Jonathan Ross's pretext for assembling a bevy of his comic chums to recreate rare sketches from the heyday of Peter Cook and Dudley Moore was that large chunks of their original Not Only...But Also shows from the 1960s had been erased by the BBC, apparently out of a quaint urge to save money by re-using the tapes. Nice idea, but you didn't have to be Prof Stephen Hawking to spot the yawning void in the plan. The sketches weren't being performed by Cook and Moore.
Instead, we had a rickety mix-and-match line-up including Adrian Edmondson, Angus Deayton, Alistair McGowan, Hugh Dennis, Nick Mohammed and Jonny Sweet (as well as the heroically named pianist Clifford Slapper), picking out some choice selections from the Cook/Moore oeuvre. A charitable person might describe the results as variable. Dennis and Edmondson hit a modestly diverting satirical groove in "The Scriptwriter", in which the titular character (a gruff, man-of-the-people Edmondson) bargained with a brainlessly pompous BBC producer over how many naughty words he could use in his script. Not all that naughty mind, because this was from 1970: "So that's a deal - seven bloodies, seven bums and three of the other." On the other hand, Edmondson and Sweet's stab at lampooning Sigmund Freud in "The Wardrobe" limped along weakly before flatlining altogether, while it was difficult to comprehend why anybody would want to resuscitate the feeble nonsense song "Isn't She a Sweetie" (McGowan and Mohammed drew the short straws here). Best of the bunch was "Father and Son", where Simon Day lent a bit of real weight to the disgruntled, sententious father grumbling about his effete boutique-owning son, only to be progressively revealed to be a moaning, freeloading old git. Overall though, the project felt like a lump of self-indulgent filler which Ross was using to pay off a contractual debt to the Corporation.

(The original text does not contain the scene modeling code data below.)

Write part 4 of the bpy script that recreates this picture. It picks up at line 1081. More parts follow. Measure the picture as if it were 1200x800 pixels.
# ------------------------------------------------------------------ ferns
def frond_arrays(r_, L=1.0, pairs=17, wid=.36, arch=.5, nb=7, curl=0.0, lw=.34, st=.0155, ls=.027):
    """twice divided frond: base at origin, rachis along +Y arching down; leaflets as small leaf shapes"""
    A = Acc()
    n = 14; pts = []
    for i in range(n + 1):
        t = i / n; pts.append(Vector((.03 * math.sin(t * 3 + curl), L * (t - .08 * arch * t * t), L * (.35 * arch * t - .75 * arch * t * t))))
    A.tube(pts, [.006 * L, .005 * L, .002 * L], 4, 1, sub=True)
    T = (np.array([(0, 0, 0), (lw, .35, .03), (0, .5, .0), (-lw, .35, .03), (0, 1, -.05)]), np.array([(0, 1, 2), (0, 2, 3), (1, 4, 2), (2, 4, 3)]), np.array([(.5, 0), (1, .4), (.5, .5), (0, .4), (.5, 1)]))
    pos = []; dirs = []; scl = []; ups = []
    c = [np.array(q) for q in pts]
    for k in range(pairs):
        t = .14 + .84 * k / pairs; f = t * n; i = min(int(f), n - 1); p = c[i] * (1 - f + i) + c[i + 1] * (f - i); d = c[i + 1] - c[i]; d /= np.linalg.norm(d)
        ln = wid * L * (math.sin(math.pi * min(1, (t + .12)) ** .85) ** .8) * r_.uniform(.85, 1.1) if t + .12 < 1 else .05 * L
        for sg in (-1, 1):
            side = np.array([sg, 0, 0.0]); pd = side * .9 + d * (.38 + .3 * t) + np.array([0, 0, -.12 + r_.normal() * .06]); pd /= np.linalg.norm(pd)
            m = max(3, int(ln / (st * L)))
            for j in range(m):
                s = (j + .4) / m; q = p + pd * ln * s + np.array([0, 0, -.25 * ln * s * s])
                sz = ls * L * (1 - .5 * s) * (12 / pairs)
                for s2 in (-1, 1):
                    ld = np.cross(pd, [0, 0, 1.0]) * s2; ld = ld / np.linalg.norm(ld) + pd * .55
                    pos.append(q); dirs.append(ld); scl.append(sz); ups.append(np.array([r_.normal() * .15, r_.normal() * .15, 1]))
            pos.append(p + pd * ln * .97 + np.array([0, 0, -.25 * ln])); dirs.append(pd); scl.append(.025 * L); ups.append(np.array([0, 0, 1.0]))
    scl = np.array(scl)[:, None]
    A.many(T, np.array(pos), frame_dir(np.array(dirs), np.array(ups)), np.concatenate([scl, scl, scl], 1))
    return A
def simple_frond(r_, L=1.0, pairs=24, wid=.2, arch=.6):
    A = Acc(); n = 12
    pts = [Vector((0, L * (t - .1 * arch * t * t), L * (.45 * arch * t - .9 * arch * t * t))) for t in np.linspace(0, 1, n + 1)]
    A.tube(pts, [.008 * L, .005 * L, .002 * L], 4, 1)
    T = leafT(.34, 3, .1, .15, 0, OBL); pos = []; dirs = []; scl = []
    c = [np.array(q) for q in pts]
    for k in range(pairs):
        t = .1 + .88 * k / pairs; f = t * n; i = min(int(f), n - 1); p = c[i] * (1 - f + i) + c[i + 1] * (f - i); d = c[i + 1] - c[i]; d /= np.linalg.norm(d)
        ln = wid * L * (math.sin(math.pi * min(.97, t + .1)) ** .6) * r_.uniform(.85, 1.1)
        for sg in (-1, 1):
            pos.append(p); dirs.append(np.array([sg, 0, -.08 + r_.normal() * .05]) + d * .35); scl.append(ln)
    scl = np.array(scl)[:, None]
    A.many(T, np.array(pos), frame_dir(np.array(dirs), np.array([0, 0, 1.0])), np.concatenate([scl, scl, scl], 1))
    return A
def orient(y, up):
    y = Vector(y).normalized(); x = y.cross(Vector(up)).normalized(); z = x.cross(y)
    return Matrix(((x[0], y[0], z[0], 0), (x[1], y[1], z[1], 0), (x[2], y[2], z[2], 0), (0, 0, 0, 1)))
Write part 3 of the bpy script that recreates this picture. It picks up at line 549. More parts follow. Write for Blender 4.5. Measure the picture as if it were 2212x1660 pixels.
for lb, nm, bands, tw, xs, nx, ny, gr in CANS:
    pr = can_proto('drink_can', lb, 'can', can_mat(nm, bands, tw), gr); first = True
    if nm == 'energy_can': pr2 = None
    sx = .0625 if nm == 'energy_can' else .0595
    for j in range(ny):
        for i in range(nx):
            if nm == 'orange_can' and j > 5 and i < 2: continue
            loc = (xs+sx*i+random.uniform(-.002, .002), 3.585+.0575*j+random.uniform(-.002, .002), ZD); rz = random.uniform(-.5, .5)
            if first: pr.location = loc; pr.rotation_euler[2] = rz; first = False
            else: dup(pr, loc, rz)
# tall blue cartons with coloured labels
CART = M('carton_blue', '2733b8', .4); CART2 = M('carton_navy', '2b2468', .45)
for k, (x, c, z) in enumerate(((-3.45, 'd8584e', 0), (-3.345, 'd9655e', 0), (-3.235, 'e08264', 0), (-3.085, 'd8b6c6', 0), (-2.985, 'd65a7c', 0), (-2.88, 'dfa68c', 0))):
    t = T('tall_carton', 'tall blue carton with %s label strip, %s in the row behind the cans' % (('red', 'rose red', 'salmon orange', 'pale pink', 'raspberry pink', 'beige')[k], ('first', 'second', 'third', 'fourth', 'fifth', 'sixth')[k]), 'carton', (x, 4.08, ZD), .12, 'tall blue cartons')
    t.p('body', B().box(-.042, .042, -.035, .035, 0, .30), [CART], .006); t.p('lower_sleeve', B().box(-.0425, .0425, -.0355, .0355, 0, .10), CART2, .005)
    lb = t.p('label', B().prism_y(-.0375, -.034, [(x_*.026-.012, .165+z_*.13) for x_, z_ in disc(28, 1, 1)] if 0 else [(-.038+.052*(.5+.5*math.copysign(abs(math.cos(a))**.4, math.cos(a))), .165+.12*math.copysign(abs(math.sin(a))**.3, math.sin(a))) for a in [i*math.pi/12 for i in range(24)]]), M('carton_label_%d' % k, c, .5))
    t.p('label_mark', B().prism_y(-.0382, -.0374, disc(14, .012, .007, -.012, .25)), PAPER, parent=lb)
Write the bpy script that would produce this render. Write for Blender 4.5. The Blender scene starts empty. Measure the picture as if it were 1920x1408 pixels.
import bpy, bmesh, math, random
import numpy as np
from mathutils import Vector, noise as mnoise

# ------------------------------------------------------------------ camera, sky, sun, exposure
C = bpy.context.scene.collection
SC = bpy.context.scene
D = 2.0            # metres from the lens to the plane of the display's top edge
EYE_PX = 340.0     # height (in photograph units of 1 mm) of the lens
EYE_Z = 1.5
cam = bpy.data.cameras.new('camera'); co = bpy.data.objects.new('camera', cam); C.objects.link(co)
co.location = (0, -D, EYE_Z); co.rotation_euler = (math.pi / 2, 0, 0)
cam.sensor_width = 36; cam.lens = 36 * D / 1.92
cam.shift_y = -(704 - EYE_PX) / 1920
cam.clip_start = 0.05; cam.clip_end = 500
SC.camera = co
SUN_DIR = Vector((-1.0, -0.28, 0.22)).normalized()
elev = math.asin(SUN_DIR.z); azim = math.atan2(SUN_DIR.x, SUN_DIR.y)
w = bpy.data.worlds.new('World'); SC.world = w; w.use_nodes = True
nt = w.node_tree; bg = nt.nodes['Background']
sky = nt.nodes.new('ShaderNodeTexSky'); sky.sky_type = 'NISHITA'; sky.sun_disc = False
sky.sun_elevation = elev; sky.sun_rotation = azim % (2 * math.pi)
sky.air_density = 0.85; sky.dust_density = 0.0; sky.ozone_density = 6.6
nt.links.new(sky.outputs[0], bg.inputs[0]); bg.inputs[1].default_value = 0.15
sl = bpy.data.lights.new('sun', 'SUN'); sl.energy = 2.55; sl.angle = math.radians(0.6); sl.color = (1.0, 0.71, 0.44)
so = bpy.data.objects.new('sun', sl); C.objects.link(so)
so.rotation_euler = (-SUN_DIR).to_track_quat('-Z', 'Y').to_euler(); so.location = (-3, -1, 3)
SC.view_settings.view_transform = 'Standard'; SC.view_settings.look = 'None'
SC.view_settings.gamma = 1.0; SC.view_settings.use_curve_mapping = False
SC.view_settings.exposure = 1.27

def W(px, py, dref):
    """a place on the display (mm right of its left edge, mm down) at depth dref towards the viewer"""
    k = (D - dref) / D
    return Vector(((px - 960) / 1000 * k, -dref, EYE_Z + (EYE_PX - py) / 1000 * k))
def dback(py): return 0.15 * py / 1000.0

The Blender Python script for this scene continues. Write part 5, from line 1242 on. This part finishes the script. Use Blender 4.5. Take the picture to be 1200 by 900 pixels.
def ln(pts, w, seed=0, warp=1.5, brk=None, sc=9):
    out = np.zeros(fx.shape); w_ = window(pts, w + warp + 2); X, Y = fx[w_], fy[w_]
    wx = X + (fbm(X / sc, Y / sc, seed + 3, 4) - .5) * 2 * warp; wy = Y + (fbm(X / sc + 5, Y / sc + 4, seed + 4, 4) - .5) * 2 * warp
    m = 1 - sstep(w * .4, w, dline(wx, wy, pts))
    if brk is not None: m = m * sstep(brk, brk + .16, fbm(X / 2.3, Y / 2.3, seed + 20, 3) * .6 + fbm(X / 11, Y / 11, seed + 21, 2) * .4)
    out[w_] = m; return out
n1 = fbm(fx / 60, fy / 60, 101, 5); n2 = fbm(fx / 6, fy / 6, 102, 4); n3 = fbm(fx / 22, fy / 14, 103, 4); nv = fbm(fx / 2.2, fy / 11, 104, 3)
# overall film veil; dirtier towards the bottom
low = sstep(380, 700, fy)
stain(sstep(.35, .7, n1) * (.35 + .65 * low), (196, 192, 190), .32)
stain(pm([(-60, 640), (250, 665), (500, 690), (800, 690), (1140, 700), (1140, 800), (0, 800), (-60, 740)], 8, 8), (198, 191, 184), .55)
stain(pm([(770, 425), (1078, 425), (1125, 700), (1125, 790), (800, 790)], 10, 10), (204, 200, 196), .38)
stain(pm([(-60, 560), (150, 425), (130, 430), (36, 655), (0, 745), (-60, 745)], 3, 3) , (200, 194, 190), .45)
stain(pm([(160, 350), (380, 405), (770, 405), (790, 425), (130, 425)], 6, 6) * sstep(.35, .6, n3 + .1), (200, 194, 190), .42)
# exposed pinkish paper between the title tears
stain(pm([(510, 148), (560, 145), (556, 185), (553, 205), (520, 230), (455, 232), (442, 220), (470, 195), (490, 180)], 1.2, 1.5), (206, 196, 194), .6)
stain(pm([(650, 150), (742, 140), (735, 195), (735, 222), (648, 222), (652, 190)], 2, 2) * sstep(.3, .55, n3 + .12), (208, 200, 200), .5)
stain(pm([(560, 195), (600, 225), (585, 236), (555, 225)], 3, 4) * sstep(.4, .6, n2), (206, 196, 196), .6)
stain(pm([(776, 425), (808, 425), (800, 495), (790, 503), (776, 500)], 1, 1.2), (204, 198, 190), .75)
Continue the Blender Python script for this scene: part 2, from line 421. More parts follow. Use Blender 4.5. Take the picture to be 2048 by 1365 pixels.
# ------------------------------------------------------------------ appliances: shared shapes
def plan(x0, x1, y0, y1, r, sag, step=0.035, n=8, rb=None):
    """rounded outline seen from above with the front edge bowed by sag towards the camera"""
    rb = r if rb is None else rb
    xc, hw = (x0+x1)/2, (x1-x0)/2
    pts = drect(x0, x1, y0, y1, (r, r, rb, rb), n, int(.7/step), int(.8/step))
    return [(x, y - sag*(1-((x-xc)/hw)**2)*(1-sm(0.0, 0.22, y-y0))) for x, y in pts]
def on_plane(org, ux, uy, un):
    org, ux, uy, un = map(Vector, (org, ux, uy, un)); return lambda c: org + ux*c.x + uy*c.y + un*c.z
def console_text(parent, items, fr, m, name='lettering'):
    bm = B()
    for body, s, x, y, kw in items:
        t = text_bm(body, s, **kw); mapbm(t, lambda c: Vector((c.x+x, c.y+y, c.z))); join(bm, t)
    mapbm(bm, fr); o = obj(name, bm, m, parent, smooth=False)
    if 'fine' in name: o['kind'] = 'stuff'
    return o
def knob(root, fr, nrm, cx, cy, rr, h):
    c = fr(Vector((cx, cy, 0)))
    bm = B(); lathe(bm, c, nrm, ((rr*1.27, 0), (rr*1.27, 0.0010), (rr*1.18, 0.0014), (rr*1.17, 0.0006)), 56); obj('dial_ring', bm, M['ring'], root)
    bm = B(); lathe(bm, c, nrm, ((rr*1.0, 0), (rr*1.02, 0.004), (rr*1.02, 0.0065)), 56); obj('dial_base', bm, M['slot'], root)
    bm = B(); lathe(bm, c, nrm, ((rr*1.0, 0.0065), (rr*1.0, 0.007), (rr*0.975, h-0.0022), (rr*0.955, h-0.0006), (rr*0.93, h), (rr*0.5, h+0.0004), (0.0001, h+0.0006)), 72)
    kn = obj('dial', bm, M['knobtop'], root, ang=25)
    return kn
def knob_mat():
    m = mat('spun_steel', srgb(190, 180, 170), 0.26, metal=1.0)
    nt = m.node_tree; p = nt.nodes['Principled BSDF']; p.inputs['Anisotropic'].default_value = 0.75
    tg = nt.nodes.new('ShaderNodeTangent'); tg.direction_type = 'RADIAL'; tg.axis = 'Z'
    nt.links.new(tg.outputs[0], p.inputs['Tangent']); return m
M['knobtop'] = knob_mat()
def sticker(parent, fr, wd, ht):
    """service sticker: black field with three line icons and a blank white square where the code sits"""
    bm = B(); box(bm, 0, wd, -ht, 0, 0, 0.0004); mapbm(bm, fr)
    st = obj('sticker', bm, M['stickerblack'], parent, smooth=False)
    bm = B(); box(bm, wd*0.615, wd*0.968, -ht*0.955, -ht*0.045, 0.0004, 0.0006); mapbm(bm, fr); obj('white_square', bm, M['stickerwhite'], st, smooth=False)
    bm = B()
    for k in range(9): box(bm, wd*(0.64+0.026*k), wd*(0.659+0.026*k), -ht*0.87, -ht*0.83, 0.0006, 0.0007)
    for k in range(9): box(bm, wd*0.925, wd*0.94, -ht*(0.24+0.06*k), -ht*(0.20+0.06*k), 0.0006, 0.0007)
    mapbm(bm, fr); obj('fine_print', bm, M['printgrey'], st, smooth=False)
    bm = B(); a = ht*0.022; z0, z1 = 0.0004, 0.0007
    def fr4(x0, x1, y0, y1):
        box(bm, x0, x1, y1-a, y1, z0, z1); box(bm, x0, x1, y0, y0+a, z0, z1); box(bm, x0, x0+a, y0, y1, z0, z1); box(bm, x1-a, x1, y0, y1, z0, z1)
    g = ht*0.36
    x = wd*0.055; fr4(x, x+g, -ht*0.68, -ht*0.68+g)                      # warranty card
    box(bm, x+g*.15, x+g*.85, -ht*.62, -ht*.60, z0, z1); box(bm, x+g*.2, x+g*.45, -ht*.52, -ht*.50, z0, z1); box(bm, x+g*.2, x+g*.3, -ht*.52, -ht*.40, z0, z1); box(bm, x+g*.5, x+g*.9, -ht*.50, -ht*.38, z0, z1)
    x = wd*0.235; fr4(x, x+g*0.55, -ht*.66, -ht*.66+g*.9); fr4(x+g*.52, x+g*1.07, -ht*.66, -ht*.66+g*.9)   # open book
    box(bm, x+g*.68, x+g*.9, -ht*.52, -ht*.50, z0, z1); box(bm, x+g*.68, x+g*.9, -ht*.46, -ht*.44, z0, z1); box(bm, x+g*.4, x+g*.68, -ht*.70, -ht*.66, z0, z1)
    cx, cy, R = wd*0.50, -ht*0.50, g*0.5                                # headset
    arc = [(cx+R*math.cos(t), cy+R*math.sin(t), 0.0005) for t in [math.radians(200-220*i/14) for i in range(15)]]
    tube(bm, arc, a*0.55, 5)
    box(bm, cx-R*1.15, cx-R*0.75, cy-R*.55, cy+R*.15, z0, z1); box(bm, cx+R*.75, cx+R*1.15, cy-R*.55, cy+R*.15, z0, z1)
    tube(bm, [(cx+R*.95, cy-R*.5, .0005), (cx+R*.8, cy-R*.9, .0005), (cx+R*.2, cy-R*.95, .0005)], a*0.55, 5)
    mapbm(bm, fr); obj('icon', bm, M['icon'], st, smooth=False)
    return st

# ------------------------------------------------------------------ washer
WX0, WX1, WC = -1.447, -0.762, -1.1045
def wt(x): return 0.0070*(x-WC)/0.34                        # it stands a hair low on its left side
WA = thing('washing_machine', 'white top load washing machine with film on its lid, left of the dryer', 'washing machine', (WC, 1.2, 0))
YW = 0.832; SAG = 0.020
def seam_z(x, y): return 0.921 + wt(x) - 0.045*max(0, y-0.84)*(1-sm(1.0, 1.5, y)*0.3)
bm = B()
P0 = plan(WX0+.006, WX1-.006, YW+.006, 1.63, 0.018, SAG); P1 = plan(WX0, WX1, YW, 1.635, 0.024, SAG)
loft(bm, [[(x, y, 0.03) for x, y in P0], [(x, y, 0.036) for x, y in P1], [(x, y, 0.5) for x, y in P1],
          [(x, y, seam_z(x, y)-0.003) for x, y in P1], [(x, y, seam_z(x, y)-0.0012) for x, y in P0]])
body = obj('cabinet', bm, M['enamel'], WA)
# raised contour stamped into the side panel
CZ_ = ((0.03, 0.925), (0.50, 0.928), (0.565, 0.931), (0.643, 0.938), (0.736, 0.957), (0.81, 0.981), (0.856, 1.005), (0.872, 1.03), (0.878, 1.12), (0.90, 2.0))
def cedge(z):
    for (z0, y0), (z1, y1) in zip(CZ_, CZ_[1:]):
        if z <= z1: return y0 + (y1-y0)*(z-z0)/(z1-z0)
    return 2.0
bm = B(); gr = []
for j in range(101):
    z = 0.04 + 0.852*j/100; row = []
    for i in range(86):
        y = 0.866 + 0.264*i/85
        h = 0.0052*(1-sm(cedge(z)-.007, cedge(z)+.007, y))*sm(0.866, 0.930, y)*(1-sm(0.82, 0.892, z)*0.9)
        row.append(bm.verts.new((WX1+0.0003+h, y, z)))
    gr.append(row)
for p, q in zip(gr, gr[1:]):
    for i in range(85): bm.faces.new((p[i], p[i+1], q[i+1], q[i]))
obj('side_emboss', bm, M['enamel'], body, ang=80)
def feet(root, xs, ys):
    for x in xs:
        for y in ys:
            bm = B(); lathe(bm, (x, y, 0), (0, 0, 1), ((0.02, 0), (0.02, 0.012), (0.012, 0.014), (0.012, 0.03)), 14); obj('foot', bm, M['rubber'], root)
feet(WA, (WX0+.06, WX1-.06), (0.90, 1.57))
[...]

At least the Germans didn't win the World Cup, but amidst the triumphs of Spanish footballers and tennis players, and now even Bangladeshi cricketers, English sports fans have been scratching around pitifully for something to cheer about this summer. They finally got a little of what they needed from the British Grand Prix, in which McLaren's top Brit drivers Lewis Hamilton and Jenson Button salvaged semi-triumph from what had threatened to be a dismal weekend on their home turf at Silverstone.
Watch Jenson Button and Lewis Hamilton build an F1 car without their team on YouTube
This is an odd season for F1-spotters. A batch of funny looking new teams with no money and drivers whose names you can't remember are propping up the back end of the grid, while the return of Michael Schumacher has seen the formerly ruthless Red Baron transformed into a wry and almost avuncular figure, bewildered as to why his Mercedes car won't go quicker and why lesser drivers keep overtaking him. Whatever, we should celebrate McLaren's accelerating charge towards the world championship, and we can feel quite proud of the way Button and Hamilton have (so far) suppressed the urge to take each other off the track in their lust for personal victory.
They make a pretty good double act too, gently taking the piss out of the indescribably ancient Murray Walker and performing a cosmically awful rendition of "Wonderwall" together. All of this is courtesy of the BBC's increasingly impressive F1 coverage, which is crammed with interesting features and interviews and, in anchorman Jake Humphrey, has discovered a real TV natural.